What Flight is doing there... she's not pretending the drive is aging- she's deliberately trying to pretend the drive does not exist, and so running it at low power, where it's harder to detect. She's polarized the hull... it can't be passively detected, meaning it has no active emissions. So long as she makes no active emissions, her ship is virtually undetectable from afar- hence the minimization of drive emissions.
So: "WOW".
20 K-clicks of gravity drive around the planet? Half-way to Geosynch? And a beam 50 K-klicks wide going to the moon?
How is it that a blurry image can be sharp enough to detect a railway line, or a diving board?
Ok -- HOW DID THAT MUCH FUEL APPEAR OUT OF NOWHERE?
Also, no language issues? How convenient.
10395647
... Easy: They spent 0.01% of their hydrogen bunkerage during that FTL jump. Which makes sense, since they weren't using hydrogen. The nuclear fuel lasts so long it's nominally excluded in the 'how much fuel' metric...

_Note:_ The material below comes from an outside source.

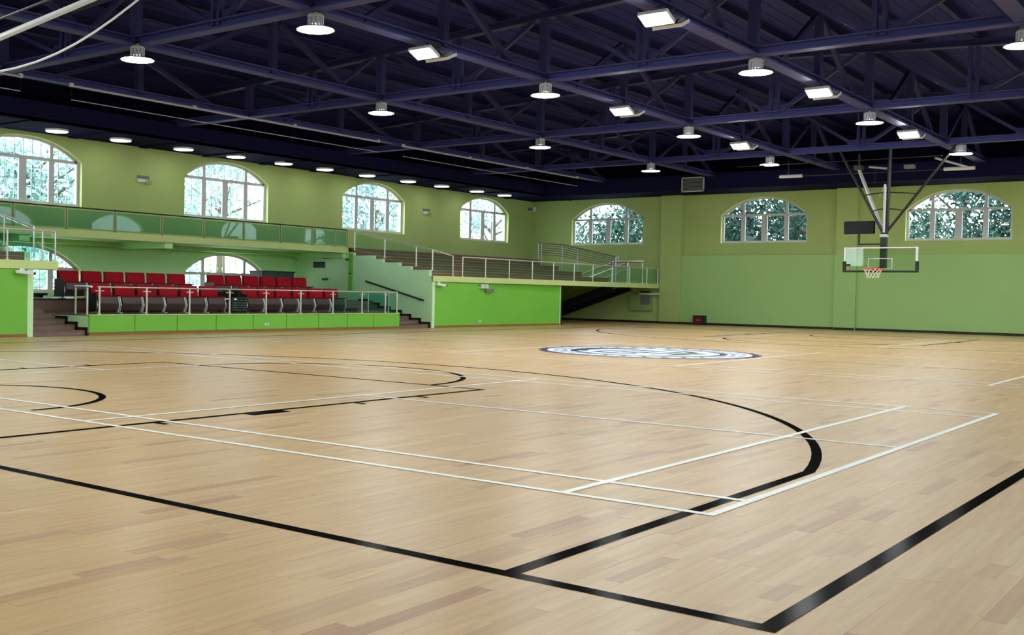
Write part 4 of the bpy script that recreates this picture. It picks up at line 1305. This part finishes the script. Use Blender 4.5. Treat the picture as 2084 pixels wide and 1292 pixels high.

She's inferring that the departure level was 99.38%, rather than 0.38%, and just choosing not to restate the 99 portion, since it remained the same.
And how did they recognize the railway and diving board? Guessing, mostly, and the size of the installations. It wasn't low-res blur, it was motion blur, on a system designed to take sharp photos with a high relative velocity... it was just operating outside of its design parameters (higher velocity than intended), which resulted in motion blur.